Centre permits 20 states to borrow Rs 68,825 cr to meet GST shortfall


The Centre on Tuesday permitted 20 states to raise Rs 68,825 crore through open market borrowings to bridge the GST revenue shortfall.

IMAGE: Finance Minister Nirmala Sitharaman chairs a GST Council meeting via video conferencing, in New Delhi, October 12, 2020. MoS Finance Anurag Thakur, Finance Secretary Ajay Bhushan Pandey and others are also seen. Photograph: PTI Photo.

The decision came a day after the GST Council meeting failed to reach a consensus on the stalemate over the Centre’s proposal of states borrowing against future GST collections to make up for the shortfall.

The projected total compensation shortfall in the current fiscal stands at Rs 2.35 lakh crore.

 

The Centre had in August given two options to the states — to borrow either Rs 97,000 crore from a special window facilitated by the RBI or Rs 2.35 lakh crore from the market.
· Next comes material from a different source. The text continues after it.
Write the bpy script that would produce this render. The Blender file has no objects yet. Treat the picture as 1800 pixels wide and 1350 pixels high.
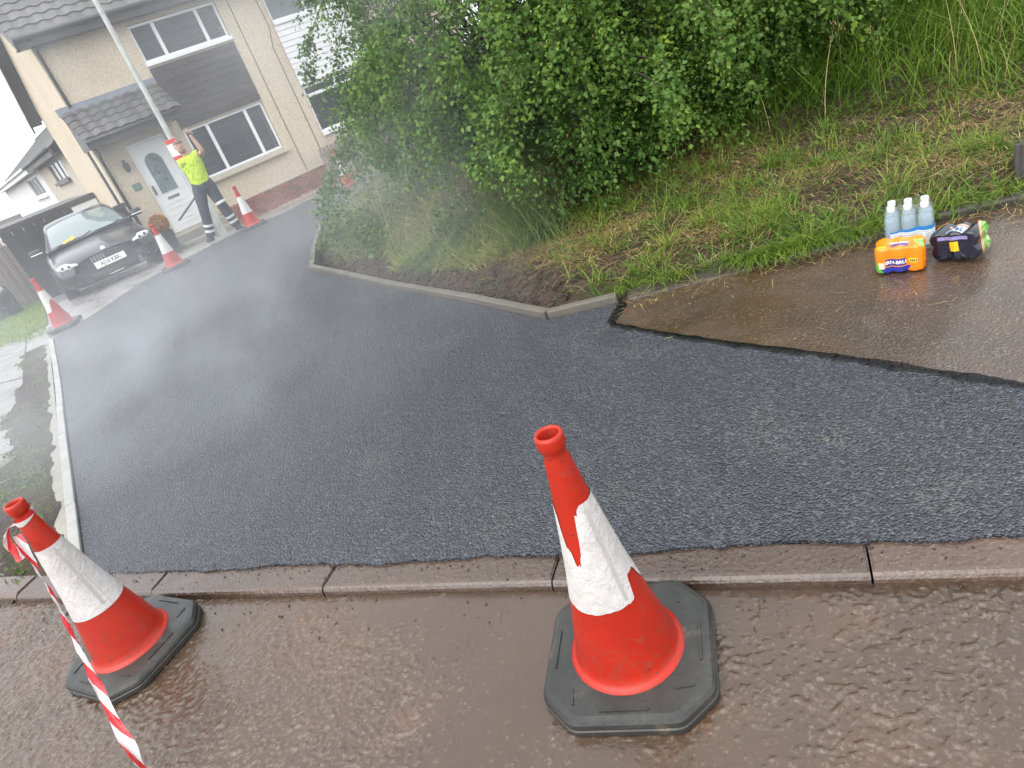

It had also proposed extending the compensation cess levied on luxury, demerit and sin goods beyond 2022 to repay the borrowing.

The department of expenditure, ministry of finance, has granted permission to 20 states to raise an additional amount of Rs 68,825 crore through open market borrowings, an official statement said on Tuesday.

“Additional borrowing permission has been granted at the rate of 0.50 per cent of the Gross State Domestic Product (GSDP) to those States who have opted for Option- 1 out of the two options suggested by the ministry of finance to meet the shortfall arising out of GST implementation,” it said.

In the meeting of the GST Council held on August 27, it said, these two options were put forward and were subsequently communicated to the states on August 29.

“Twenty states have given their preferences for Option-1. These states are: Andhra Pradesh, Arunachal Pradesh, Assam, Bihar, Goa, Gujarat, Haryana, Himachal Pradesh, Karnataka, Madhya Pradesh, Maharashtra, Manipur, Meghalaya, Mizoram, Nagaland, Odisha, Sikkim, Tripura, Uttar Pradesh and Uttarakhand. Eight States are yet to exercise an option,” it said.